Begin Recorded data

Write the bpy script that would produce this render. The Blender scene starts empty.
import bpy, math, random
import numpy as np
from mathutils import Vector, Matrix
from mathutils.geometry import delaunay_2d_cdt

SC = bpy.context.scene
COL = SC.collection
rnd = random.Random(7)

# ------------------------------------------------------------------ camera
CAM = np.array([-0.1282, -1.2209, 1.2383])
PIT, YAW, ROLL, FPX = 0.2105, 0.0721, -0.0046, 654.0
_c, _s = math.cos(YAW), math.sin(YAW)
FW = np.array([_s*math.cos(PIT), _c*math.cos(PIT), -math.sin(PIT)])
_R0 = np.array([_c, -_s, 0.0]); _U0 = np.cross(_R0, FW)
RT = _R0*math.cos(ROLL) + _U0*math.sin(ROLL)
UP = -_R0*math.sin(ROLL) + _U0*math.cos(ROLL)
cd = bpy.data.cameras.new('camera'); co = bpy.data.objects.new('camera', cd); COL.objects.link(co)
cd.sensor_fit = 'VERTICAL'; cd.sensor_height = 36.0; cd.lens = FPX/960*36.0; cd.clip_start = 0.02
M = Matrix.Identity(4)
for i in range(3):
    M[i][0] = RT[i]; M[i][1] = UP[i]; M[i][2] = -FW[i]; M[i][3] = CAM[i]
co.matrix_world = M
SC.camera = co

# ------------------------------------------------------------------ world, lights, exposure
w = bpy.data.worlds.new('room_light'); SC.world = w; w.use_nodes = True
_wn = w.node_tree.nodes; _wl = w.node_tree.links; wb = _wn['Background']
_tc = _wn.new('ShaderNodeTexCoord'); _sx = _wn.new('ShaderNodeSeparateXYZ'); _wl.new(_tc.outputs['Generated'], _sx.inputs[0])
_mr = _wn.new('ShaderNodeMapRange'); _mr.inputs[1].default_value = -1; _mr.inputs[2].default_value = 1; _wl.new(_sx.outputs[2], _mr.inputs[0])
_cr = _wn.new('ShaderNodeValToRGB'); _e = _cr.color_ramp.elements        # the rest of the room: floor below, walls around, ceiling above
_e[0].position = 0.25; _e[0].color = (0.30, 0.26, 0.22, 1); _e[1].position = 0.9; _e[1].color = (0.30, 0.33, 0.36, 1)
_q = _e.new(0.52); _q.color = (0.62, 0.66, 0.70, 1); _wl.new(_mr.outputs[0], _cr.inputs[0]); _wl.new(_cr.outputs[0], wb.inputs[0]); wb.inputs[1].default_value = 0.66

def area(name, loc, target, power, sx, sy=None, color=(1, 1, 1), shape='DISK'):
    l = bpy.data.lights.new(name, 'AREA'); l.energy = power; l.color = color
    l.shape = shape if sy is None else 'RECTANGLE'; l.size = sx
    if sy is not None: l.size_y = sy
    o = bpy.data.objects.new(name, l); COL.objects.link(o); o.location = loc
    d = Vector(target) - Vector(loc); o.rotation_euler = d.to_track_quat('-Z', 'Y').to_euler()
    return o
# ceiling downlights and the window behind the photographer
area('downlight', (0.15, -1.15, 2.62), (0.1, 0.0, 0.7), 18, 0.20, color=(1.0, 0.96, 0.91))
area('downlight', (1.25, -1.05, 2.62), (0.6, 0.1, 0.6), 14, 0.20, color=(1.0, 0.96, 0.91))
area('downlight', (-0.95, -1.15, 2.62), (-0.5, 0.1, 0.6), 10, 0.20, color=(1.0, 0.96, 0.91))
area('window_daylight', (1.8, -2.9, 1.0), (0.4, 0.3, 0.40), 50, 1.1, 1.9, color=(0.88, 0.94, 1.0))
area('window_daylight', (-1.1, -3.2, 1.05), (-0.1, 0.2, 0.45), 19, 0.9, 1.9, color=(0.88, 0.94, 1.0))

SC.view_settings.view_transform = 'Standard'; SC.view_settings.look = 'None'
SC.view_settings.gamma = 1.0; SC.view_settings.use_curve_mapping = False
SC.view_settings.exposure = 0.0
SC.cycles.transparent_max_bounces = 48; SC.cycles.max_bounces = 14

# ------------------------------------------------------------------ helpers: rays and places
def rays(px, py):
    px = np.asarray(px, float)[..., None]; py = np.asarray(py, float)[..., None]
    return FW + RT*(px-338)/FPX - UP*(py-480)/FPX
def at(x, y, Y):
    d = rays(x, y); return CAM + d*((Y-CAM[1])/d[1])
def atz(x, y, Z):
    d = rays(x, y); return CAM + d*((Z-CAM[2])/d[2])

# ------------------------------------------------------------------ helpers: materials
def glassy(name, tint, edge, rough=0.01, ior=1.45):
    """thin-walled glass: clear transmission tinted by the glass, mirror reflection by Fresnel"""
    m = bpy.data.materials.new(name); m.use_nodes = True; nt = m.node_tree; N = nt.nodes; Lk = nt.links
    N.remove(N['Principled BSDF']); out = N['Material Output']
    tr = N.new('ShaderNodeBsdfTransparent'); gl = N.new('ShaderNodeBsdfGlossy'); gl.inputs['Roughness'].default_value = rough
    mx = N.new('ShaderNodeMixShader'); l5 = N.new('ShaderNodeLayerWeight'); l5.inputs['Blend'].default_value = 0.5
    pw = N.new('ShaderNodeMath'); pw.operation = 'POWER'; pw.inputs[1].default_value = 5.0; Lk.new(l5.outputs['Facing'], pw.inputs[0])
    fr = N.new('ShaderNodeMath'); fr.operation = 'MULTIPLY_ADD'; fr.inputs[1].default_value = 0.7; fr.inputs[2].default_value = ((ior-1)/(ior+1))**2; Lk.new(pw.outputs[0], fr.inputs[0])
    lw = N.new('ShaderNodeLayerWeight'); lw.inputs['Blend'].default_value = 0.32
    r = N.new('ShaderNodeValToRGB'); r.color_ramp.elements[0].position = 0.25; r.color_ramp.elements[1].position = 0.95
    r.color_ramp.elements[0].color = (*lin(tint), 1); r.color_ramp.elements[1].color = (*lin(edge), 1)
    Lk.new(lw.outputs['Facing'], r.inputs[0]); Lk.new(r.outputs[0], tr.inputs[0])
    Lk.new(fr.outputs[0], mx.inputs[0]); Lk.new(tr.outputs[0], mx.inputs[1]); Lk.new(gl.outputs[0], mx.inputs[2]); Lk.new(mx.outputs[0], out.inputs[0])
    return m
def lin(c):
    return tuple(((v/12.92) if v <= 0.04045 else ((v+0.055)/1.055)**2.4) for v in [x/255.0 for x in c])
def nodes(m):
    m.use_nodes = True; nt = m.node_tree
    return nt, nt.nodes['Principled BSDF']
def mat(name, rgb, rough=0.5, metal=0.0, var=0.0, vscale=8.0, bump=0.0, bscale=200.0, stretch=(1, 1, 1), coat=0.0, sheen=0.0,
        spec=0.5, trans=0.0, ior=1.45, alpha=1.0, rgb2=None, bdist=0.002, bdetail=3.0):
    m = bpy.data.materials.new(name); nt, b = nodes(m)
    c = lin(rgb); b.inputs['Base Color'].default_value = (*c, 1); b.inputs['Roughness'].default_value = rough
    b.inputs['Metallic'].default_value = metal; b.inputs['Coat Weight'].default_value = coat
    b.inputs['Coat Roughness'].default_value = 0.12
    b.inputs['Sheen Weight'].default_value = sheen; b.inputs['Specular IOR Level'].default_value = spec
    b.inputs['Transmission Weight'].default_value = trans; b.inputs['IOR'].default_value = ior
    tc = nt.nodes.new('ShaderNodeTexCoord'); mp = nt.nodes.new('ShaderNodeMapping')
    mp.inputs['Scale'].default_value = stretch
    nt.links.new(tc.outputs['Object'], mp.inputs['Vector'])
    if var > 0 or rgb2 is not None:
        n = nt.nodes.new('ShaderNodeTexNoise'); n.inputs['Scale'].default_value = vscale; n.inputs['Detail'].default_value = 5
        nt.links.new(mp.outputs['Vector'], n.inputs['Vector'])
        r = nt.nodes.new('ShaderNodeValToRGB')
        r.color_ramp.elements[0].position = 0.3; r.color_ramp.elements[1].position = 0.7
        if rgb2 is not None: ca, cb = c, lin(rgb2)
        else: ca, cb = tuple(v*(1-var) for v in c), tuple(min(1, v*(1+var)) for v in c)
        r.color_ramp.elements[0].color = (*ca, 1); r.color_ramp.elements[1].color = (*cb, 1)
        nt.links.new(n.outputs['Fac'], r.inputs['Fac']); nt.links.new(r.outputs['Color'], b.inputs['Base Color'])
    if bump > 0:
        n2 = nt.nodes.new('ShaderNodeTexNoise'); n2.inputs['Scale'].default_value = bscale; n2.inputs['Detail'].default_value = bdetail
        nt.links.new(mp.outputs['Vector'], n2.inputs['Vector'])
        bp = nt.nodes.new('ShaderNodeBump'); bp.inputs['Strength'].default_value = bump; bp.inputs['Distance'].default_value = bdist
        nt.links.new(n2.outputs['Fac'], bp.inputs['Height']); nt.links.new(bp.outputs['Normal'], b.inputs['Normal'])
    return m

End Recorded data

Your instructions:
Your answer should be one number: the count of lines in the data above that include the word "scene".

Response to this task:
2